Compounding my Internet woes, my laptop's hard drive corrupted its boot sector Saturday afternoon. I have no idea how this happened. The Bitlocker recovery key no longer works. I expect tomorrow I'm going to have to install a new hard drive and then install all my software again. This does not make me happy. On the other hand, I have two episodes of Lost to catch up on before Tuesday.

This, anyway, explains why I didn't post anything yesterday, and why the video clip of the world's fastest land vehicle will have to wait until later today. (Because of the International Date Line, even though I have a 13-hour overnight flight, I arrive at O'Hare 30 minutes after I leave Shanghai.)

Two hours until my flight home. Maybe my email will finish downloading by then?

Why you shouldn't check email at midnight

You might see a news story like this:

Chicago would be headquarters to the largest airline in the world if United Airlines successfully consummates a deal with Continental Airlines.

Where to base the world headquarters of the merged entity is one of many potentially thorny "social" issues that have been resolved as the two airlines move rapidly toward a deal that could be completed as soon as next week, said people close to the situation.

The implications make my brain hurt. This would be tremendous for Chicago, at the expense of making O'Hare a fresh kind of hell for Conited (Uninental?) travelers. But United would gain a major hub in Houston to compete with American's in Dallas, and would solidify its Asia-Pacific lead even while essentially conceding the North Atlantic to oneworld. (For the record, I will continue to fly American regardless. The article mentions that US Airways, twice to the altar but never wed with United, may jump into American's arms instead.)

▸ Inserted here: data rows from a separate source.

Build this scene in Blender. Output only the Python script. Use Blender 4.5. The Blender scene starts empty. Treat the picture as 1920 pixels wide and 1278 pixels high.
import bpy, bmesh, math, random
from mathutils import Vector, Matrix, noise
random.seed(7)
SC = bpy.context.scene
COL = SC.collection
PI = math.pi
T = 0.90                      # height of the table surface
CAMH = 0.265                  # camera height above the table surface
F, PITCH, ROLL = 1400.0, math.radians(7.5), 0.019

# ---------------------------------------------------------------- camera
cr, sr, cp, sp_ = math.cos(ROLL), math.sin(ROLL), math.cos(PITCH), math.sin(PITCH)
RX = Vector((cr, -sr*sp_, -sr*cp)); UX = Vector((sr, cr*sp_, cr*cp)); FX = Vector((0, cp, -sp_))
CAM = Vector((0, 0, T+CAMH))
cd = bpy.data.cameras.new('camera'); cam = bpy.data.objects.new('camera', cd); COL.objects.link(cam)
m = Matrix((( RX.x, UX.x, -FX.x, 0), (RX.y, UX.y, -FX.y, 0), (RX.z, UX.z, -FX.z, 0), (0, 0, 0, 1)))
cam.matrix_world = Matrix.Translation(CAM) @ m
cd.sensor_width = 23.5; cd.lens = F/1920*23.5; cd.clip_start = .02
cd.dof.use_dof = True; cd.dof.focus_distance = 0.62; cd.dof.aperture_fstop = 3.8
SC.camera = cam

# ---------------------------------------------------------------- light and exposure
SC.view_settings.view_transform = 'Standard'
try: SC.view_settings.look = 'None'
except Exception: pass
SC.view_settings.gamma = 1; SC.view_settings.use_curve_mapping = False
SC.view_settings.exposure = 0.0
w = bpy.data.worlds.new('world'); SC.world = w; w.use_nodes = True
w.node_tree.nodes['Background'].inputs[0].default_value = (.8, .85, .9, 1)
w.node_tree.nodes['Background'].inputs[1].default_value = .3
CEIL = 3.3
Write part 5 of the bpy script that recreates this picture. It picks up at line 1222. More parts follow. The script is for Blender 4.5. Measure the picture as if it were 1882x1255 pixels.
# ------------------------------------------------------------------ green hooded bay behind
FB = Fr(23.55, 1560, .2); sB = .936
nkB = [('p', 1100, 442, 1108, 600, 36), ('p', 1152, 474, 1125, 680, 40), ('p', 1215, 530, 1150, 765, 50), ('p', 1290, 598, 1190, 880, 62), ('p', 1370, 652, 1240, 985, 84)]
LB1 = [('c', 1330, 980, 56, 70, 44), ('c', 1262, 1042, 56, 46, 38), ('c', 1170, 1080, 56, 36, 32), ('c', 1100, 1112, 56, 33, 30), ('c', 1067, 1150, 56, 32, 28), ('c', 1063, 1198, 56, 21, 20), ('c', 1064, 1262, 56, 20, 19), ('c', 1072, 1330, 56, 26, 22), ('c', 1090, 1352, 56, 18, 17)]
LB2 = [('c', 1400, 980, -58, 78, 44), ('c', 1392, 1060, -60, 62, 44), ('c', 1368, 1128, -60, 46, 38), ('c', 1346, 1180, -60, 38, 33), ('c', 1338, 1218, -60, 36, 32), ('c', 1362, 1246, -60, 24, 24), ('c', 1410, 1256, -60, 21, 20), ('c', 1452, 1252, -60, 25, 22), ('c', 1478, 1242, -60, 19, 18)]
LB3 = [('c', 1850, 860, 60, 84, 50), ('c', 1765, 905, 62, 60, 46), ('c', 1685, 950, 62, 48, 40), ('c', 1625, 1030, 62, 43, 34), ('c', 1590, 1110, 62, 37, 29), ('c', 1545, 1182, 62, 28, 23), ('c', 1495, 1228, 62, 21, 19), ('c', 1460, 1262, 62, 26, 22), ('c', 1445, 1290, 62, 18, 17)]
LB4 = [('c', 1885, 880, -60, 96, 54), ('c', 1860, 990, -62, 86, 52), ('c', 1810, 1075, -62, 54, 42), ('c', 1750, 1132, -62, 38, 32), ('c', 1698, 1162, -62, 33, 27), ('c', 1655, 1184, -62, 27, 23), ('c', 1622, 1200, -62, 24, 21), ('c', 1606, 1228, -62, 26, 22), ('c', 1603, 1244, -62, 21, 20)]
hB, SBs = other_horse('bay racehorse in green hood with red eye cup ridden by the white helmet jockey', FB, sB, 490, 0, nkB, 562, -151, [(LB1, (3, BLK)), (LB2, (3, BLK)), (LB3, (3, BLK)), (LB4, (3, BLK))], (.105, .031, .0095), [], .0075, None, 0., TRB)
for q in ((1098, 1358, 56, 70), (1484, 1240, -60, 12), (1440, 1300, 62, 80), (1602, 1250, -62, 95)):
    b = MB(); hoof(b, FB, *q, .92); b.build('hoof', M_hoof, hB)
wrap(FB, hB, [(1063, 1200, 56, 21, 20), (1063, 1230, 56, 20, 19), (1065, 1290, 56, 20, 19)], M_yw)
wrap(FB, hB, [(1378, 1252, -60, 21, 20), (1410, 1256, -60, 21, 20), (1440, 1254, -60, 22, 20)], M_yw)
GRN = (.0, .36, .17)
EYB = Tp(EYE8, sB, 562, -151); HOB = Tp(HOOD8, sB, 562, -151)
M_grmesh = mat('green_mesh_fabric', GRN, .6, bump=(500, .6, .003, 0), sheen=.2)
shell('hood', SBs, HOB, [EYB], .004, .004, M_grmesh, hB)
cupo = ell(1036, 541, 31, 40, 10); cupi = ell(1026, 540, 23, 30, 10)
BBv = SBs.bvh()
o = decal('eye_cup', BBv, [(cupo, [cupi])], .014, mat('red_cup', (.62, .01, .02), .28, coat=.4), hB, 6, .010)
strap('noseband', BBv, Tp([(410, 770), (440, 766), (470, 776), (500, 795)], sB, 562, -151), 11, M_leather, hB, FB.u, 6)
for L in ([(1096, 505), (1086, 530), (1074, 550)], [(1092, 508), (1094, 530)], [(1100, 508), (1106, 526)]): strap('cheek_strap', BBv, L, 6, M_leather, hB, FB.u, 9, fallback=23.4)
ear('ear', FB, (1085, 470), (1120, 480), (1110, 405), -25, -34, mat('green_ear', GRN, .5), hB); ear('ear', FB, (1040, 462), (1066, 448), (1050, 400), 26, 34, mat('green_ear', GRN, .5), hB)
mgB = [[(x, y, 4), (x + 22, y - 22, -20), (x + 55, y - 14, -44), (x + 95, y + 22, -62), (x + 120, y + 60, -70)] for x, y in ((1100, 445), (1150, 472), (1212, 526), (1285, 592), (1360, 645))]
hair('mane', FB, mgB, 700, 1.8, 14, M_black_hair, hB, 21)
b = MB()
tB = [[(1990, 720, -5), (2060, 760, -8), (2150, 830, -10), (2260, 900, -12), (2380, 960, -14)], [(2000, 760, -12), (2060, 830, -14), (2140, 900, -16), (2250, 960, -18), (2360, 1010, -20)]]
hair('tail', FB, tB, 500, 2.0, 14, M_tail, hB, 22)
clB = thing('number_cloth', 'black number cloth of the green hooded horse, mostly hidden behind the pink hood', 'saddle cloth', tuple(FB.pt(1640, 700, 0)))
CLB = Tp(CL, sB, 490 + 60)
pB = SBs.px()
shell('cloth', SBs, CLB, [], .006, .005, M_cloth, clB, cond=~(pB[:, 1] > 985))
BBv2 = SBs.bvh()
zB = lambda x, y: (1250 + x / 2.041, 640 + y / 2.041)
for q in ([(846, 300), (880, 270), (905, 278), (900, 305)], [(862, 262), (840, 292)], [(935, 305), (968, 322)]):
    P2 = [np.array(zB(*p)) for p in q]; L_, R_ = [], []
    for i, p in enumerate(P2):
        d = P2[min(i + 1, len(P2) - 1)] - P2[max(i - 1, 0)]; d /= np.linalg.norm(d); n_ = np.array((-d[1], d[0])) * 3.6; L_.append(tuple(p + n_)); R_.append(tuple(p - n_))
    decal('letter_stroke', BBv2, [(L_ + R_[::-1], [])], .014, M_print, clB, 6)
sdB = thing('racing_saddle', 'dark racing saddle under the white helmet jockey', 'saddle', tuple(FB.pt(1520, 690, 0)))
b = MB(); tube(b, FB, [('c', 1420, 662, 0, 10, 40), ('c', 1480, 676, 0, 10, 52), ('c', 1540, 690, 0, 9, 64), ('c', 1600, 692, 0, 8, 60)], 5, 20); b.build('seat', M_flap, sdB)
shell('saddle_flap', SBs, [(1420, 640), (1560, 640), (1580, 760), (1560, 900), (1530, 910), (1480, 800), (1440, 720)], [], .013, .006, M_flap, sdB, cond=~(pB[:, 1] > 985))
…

Then there was this, via Sullivan, which has to be a first in American history, in Philadelphia yet:

Veteran Rep. Babette Josephs (D., Phila.) last Thursday accused her primary opponent, Gregg Kravitz, of pretending to be bisexual in order to pander to lesbian, gay, bisexual, and transgender voters, a powerful bloc in the district.

"I outed him as a straight person," Josephs said during a fund-raiser at the Black Sheep Pub & Restaurant, as some in the audience gasped or laughed, "and now he goes around telling people, quote, 'I swing both ways.' That's quite a respectful way to talk about sexuality. This guy's a gem."

Kravitz, 29, said that he is sexually attracted to both men and women and called Josephs' comments offensive.

"That kind of taunting is going to make it more difficult for closeted members of the LGBT community to be comfortable with themselves," Kravitz said. "It's damaging."

Add to all this the increasing likelihood (though still well below 50%) that Nick Clegg could become Britain's prime minister in two weeks, and I think it will be a fretfully long night. (In a good way. If I were a UK citizen, I'd vote Lib-Dem this time. Seriously.)